PS. Don’t remove your plate from the trays. They don’t like that very much. Takes clearing the tables longer.

4. Servings are for 2. Most of the times.

Except for the times we ate at McDonald’s, I have never finished a complete meal in Hong Kong. Their servings are huge! I still mourn over my half-eaten HKD65 dinner on the first night. I have a huge appetite but I just can’t seem to finish a plate. I’m not sure where the people at Hong Kong put their meals in!

5. To each their own.

I guess this is because I was brought up in a culture where everyone lends a helping hand. But wow, it seems like people in HK couldn’t care less about you (unless they’re staring, lmao). You might be carrying a big ass luggage and is trying to get to the center of the bus but no one at the rear end is trying to help or even, I don’t know, try to move a bit to the side even if you ask nicely. It was a real strugglefor us to try to hold on to our luggage and the bus pole, and to stop our luggage from rolling over other people’s toes since they won’t step back even just an inch. You might be carrying the same huge ass luggage up and down the stairs and everyone will try to overtake you and pretty much be in your way at the same time. It feels like a game of patintero. No surprise here: they will glare if your bag managed to touch any part of their body.

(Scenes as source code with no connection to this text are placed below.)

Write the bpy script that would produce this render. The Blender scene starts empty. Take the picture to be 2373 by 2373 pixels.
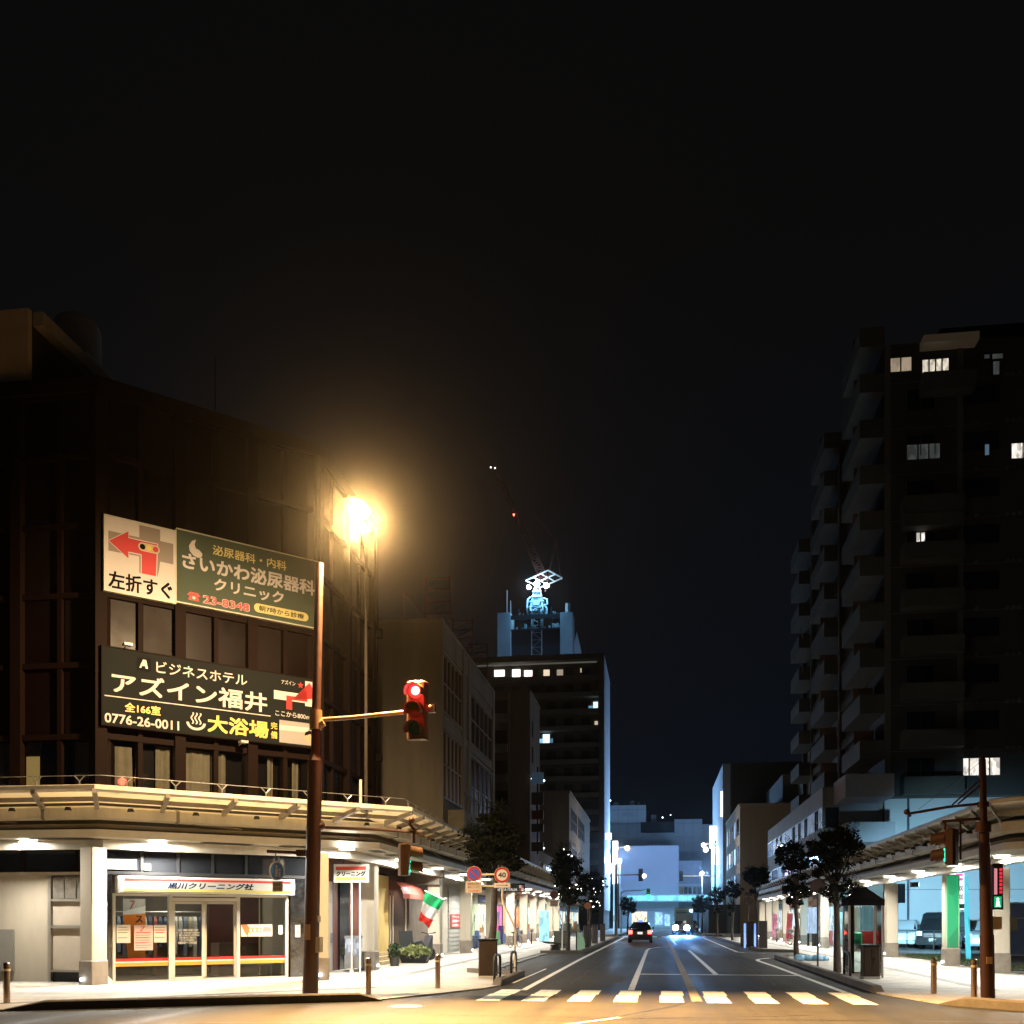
import bpy, math, random
from mathutils import Vector, Matrix
SC = bpy.context.scene
COL = SC.collection
R = math.radians
rnd = random.Random(11)

# ---------------------------------------------------------------- camera, sky, exposure
cam = bpy.data.cameras.new('camera')
cam.sensor_width = 36.0
cam.lens = 36.0
cam.shift_y = 0.398
cam.clip_end = 3000
camo = bpy.data.objects.new('camera', cam)
camo.location = (0, 0, 1.6)
camo.rotation_euler = (R(90), 0, R(8.13))
COL.objects.link(camo)
SC.camera = camo
W = bpy.data.worlds.new('World')
SC.world = W
W.use_nodes = True
nt = W.node_tree
bg = nt.nodes['Background']
tc = nt.nodes.new('ShaderNodeTexCoord')
sx = nt.nodes.new('ShaderNodeSeparateXYZ')
rp = nt.nodes.new('ShaderNodeValToRGB')
nt.links.new(tc.outputs['Generated'], sx.inputs[0])
nt.links.new(sx.outputs['Z'], rp.inputs[0])
nt.links.new(rp.outputs[0], bg.inputs[0])
rp.color_ramp.elements[0].position = 0.0
rp.color_ramp.elements[0].color = (0.0032, 0.0052, 0.0092, 1)     # town glow low in the night sky
rp.color_ramp.elements[1].position = 0.55
rp.color_ramp.elements[1].color = (0.0030, 0.0029, 0.0029, 1)
bg.inputs[1].default_value = 1.0
SC.view_settings.view_transform = 'Standard'
SC.view_settings.look = 'None'
SC.view_settings.exposure = 0.0
SC.view_settings.gamma = 1.0
SC.cycles.use_denoising = True
SC.cycles.max_bounces = 6
SC.cycles.diffuse_bounces = 3
SC.cycles.glossy_bounces = 3
SC.cycles.transmission_bounces = 5
SC.cycles.transparent_max_bounces = 10
SC.cycles.sample_clamp_indirect = 4.0
SC.cycles.caustics_reflective = False
SC.cycles.caustics_refractive = False

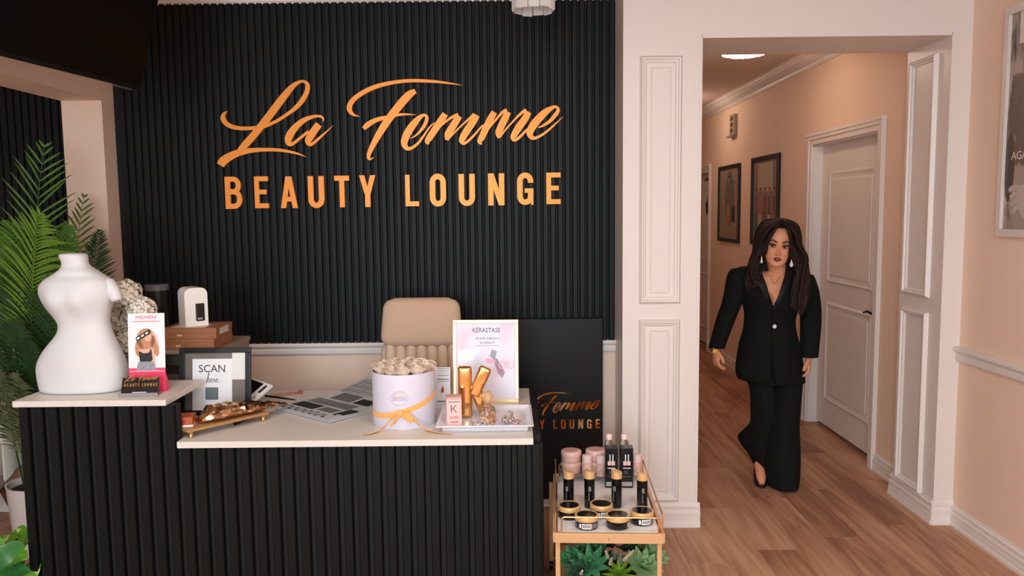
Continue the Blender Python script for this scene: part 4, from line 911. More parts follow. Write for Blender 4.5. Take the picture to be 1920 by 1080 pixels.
# ------------------------------------------------------------------ gold bar cart
M_cart = mat('brushed_gold_paint', (216, 168, 122), .4, .1); M_rod = mat('gold_rod', (226, 170, 120), .25, .7)
TZc = .43
ct = thing('gold_bar_cart', 'small gold trolley with white top beside the reception desk', 'cart', (.352, 3.103, 0), math.radians(-3))
CW_, CD_ = .197, .328
MB().box(-CW_+.012, CW_-.012, -CD_+.01, CD_-.01, TZc-.012, TZc-.0005).build('top_panel', mat('white_marble_top', (246, 240, 238), .2, var=.02, scale=6), ct)
MB().box(-CW_, CW_, -CD_-.006, -CD_+.010, TZc-.032, TZc+.004, .002).build('front_rail', M_cart, ct); MB().box(-CW_, CW_, CD_-.010, CD_+.006, TZc-.032, TZc+.004, .002).build('rear_rail', M_cart, ct)
for s in (-1, 1): MB().box(s*CW_-.006, s*CW_+.006, -CD_, CD_, TZc-.032, TZc+.004, .002).build('side_rail', M_cart, ct)
for sx_ in (-1, 1):
    for sy_ in (-1, 1):
        o = MB().box(-.0085, .0085, -.0085, .0085, .04, TZc-.03, .002).build('leg', M_cart, ct); o.location = (sx_*(CW_-.012+(.028 if sy_ > 0 and sx_ < 0 else 0)), sy_*(CD_-.02), 0)
        o = MB().lathe([(.018, -.008), (.02, 0), (.018, .008)], n=14, M=Matrix.Rotation(PI/2, 4, 'Y')).build('caster', M_black, ct, True); o.location = (sx_*(CW_-.012+(.028 if sy_ > 0 and sx_ < 0 else 0)), sy_*(CD_-.02), .0205)
for x in (-CW_+.012, 0, CW_-.004): MB().lathe([(.0005, -.003), (.003, -.002), (.0035, 0)], n=10, M=T(x, -CD_-.006, TZc-.016) @ Matrix.Rotation(PI/2, 4, 'X')).build('rivet', M_paper, ct)
MB().box(-CW_+.01, CW_-.01, -CD_+.01, CD_-.01, .095, .107, .002).build('lower_shelf', M_cart, ct)
def rod(pts, name='guard_rail', r=.0032): 
    P = [Vector(p) for p in pts]; out = [P[0]]
    for i in range(1, len(P)-1):
        a, b, c = P[i-1], P[i], P[i+1]; rr_ = .014; p0 = b+(a-b).normalized()*rr_; p1 = b+(c-b).normalized()*rr_
        for k in range(5): t = k/4; out.append(p0*(1-t)**2+b*2*t*(1-t)+p1*t*t)
    out.append(P[-1]); MB().tube(out, r, 8).build(name, M_rod, ct, True)
for s in (-1, 1):
    xx = s*(CW_-.004); rod([(xx, -CD_+.008, TZc), (xx, -CD_+.008, TZc+.075), (xx, CD_-.01, TZc+.075), (xx, CD_-.01, TZc)])
rod([(-CW_+.026, -CD_+.004, TZc), (-CW_+.026, -CD_+.004, TZc+.062), (CW_-.018, -CD_+.004, TZc+.062), (CW_-.018, -CD_+.004, TZc)])
rod([(-CW_+.02, CD_-.004, TZc), (-CW_+.02, CD_-.004, TZc+.05), (CW_-.02, CD_-.004, TZc+.05), (CW_-.02, CD_-.004, TZc)])
rod([(-CW_+.02, CD_-.02, .33), (CW_-.02, CD_-.02, .33)], 'rear_crossbar')
TT = TZc+.0002
M_bj = mat('black_gloss_jar', (14, 13, 13), .15); M_gc = mat('gold_cap', (232, 184, 124), .38, .2); M_lbl = mat('white_label', (232, 228, 226), .5); M_glb = mat('grey_label', (120, 120, 122), .5)
def curved(m, r, a0, a1, z0, z1, n=8): m.loft([[(r*math.sin(a), -r*math.cos(a), z0), (r*math.sin(a), -r*math.cos(a), z1)] for a in [a0+(a1-a0)*k/n for k in range(n+1)]], caps=False, closed=False); return m
def make_jar():
    t = thing('hair_mask_jar', 'x', 'jar')
    MB().lathe([(.0, 0), (.038, 0), (.0425, .004), (.0425, .03), (.0, .03)], n=36).build('jar_body', M_bj, t, True, 50)
    MB().lathe([(.0435, .030), (.0445, .032), (.0445, .046), (.0425, .0485), (.0375, .0485), (.0370, .0465), (.0, .0465)], n=36).build('gold_lid', M_gc, t, True, 50)
    MB().lathe([(.0, .0467), (.0365, .0467), (.0362, .0478), (.0, .0480)], n=36).build('black_lid_disc', M_bj, t, True, 50)
    l = curved(MB(), .0428, -.35, .5, .006, .026).build('white_label', M_lbl, t, fix=False)
    for k in range(5): curved(MB(), .0431, -.25+.14*k, -.18+.14*k, .010, .022, 2).build('label_print', M_ink, l, fix=False)
    curved(MB(), .0428, .55, 1.3, .007, .025).build('grey_label', M_glb, t, fix=False)
    curved(MB(), .0429, -.62, -.42, .008, .024, 2).build('white_mark', M_lbl, t, fix=False)
    return t
j0 = make_jar()
jars = (('left one of the two nearest the front rail', 1102, 996, -.15), ('right one of the two nearest the front rail', 1161, 996, 1.5), ('far left jar beside the left guard rail', 1069, 977, 1.2), ('rearmost, between the second and third slim bottles', 1130, 974, .2), ('far right jar beside the right guard rail', 1207, 988, .2))
for i, (lb, px, py, rz) in enumerate(jars):
    o = j0 if i == 0 else copy_tree(j0); q = onz(px, py, TZc); o.location = (q.x, q.y+.043, TT); o.rotation_euler = (0, 0, rz); tag(o, 'black gold-rimmed jar, '+lb, 'jar', 'black hair mask jars on the cart')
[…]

6. Not many people can speak English.

I blame this culture shock on the fact that the Philippines is so colonialized that everyone is expected to speak English. When in Hong Kong and lost, it’s so hard to get answers out of locals since few only speak the language. Some restaurants also doesn’t offer the English name of the dishes. When all else fails, it seems we have to rely on fellow Filipinos or foreigners to help us out. The only English songs we heard during our entire stay were Taylor Swift, One Direction, and Justin Bieber songs.

The staff at Cosmic Guest House speaks fluent English though and kind enough to draw us maps before we leave so they deserve a shout-out in this part of my post!

7. Aggressive sellers and bargaining are the norms.

The sellers at the night markets were really aggressive – not in a physical sense. More like, if you turn around to leave, they will keep shouting lower prices and other deals. At one time, there’s this seller who keeps pushing their items onto our hands even if we say no. Just learn to firmly say no and leave. Bargaining at Hong Kong was really fun, though – it makes the deal you make at Divisoria look bad. Prices can go half (or even more) of the first price they offered you. We got shirts that go for around PHP70 each! Prices drop more if you’re buying as a group.

No longer related to the culture shock thing but I figure I’d put this experience in here as well. We were buying water on our first night in HK when there was two guys who were sort of hanging around the aisles in 7-Eleven where the water was. So we got two and were checking out the prices. It was only Sydney and I on that part (Yuna and Irish were on the other side of the store) and a huge black guy – who looks to be over 30! – decided it was okay to put his hand on Sydney’s shoulder first and asked her where she was from before doing the same to me!! We shrugged it off, paid for our water, and pulled our friends out of the store faster than you can imagine, but it was still the creepiest moment of our trip. Safe to say, we never returned to that 7-Eleven branch even if it was the nearest to our hostel!

Disclaimer: All opinions in this post is strictly my own and is based on the 4D3N stay I had at Hong Kong. This is not meant to offend anyone, merely state my experiences and observations while I was on the trip.